ディズニーキャラクターとしての認知度が圧倒的に高い。時代を超えて愛されているスーパースターについて、いちいち説明はしないが、彼(?)は、だいたいにおいて蜂蜜の壺と一緒に描かれている。連想するのも無理はない。
原作での彼も蜂蜜が大好物、という設定なのだという(僕は少し前まで原作があることすら知らなかった)。巷では蜂蜜ジャンキーだと揶揄されることも少なくない。ディズニーランドで大人気のアトラクションはその名も「ハニーハント」だ。直訳すれば「蜂蜜を狩る」となる。
蜂蜜を狩る?
あれ、きみ、壺持ってんじゃん!
まだいるの!?
常備していてもさらにハントせずにはいられない。
よほど甘くて、美味しいのだろう。
「ハニーハント」はもちろん英語だが、訳しかたによっては「きみを捕まえる」とも言える。洋画に登場するカップルが交わす挨拶は「おはよう、ハニー」で始まる。ハニーを訳せば、愛しのきみだ。

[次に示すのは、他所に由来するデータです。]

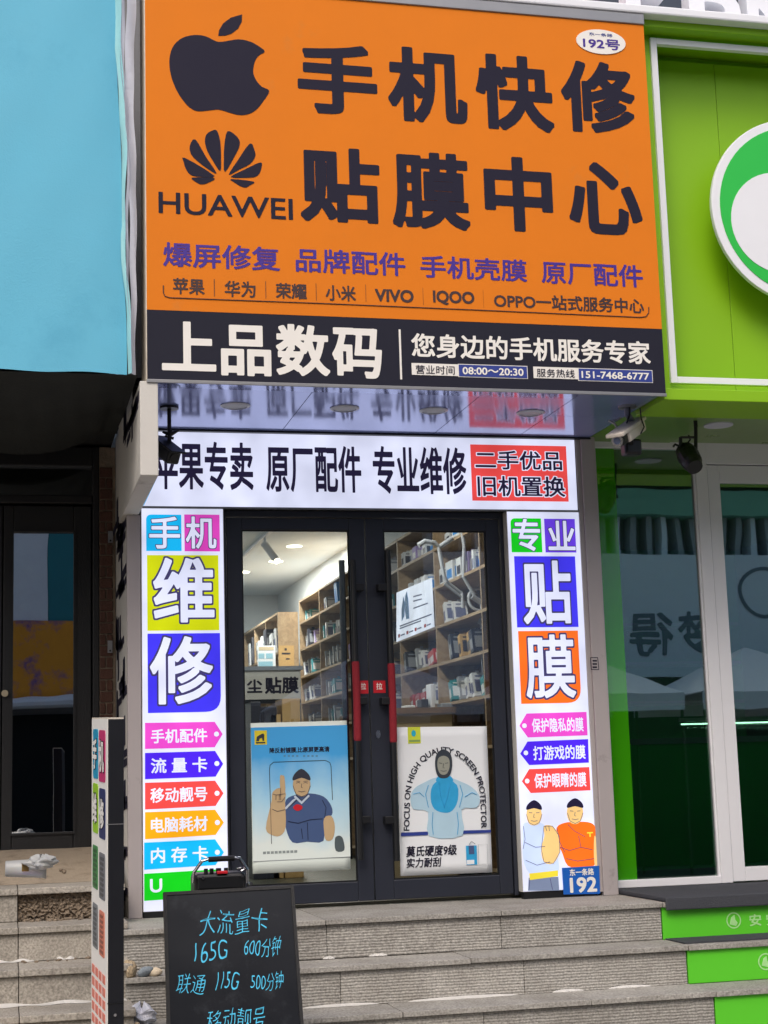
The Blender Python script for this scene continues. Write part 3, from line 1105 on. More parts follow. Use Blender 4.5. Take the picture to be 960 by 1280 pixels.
# white price card hanging in front of the shelf
cardp = Plane((SHX - .012, 0, 0), (0, -1, 0), (0, 0, 1))
card = thing('price_card', 'glowing white price card with winged phone picture hung on the shelf', 'poster', tuple(cardp.w(cardp.px(520, 760))))
ck = crop(460, 640, 4.922)
poly_px('card', cardp, [ck(178, 800), ck(410, 706), ck(394, 405), ck(178, 497)], L_SCREEN, card, .004, .004)
M_CARDINK = pbr('grey_print', c(96, 108, 150), .5)
for q in ([(210, 600), (222, 520), (232, 560), (228, 640), (212, 672)], [(232, 520), (243, 488), (252, 540), (258, 655), (240, 660), (232, 610)]):
    poly_px('printed_picture', cardp, [ck(*p) for p in q], pbr('blue_wing_print', c(110, 160, 215), .5), card, .006)
for (a, b, e, f_) in ((283, 520, 335, 506), (283, 548, 335, 534), (283, 592, 372, 560), (200, 702, 395, 628), (200, 716, 330, 668)):
    poly_px('printed_line', cardp, [ck(a, b + 5), ck(e, f_ + 5), ck(e, f_ - 3), ck(a, b - 3)], M_CARDINK, card, .006)
for x, y in ((195, 762), (246, 742), (297, 722), (355, 700)):
    poly_px('printed_dot', cardp, [ck(x - 5, y + 12), ck(x + 6, y + 8), ck(x + 6, y - 12), ck(x - 5, y - 8)], M_REDST, card, .006)
    poly_px('printed_line', cardp, [ck(x + 10, y + 2), ck(x + 36, y - 8), ck(x + 36, y - 16), ck(x + 10, y - 6)], M_CARDINK, card, .006)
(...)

甘美な、とろけるような花の蜜を、最初に恋人と重ねたのは、いったい誰なのだろう。日本でいえばそれこそ百人一首のころからあったのかもしれない。
はるか昔から、誰かは誰かの蜂蜜だったのだろうか。
僕はよくコーヒーを飲むときに蜂蜜を「使う」。ちょうどいい甘さになるからだ。
呼びかけるときのハニーは「使う」ことがない。恋人をいちいち蜂蜜のような君、などと思わない。歯の浮くような、どころではない。そんなことをいおうものなら、歯が飛ぶ。恋人の顔面に突き刺さるかもしれない。
それくらい、その比喩は恥ずかしい。
ただ、ハニーが甘いのは知っている。
ついつい手を伸ばしてしまう。一度口にしたらやみつきになる。もう、手離せない。忘れられない。知らなかった頃には戻れない。虫歯になろうが、歯が溶けようが、夢中になる。もう一度あの味を。もう一回あのひとときを。ああ、ハニーがいないと、気が狂う。
そうなるくらいなら、知らないほうがましだったかもしれない。甘い蜜などなくても、人は水で生きていける。そのほうが楽だったように思う。
壺に入れてまで舐めていたい、彼の気持ちが、わからないでもない。
だって、ハニー、おいしいんだもの。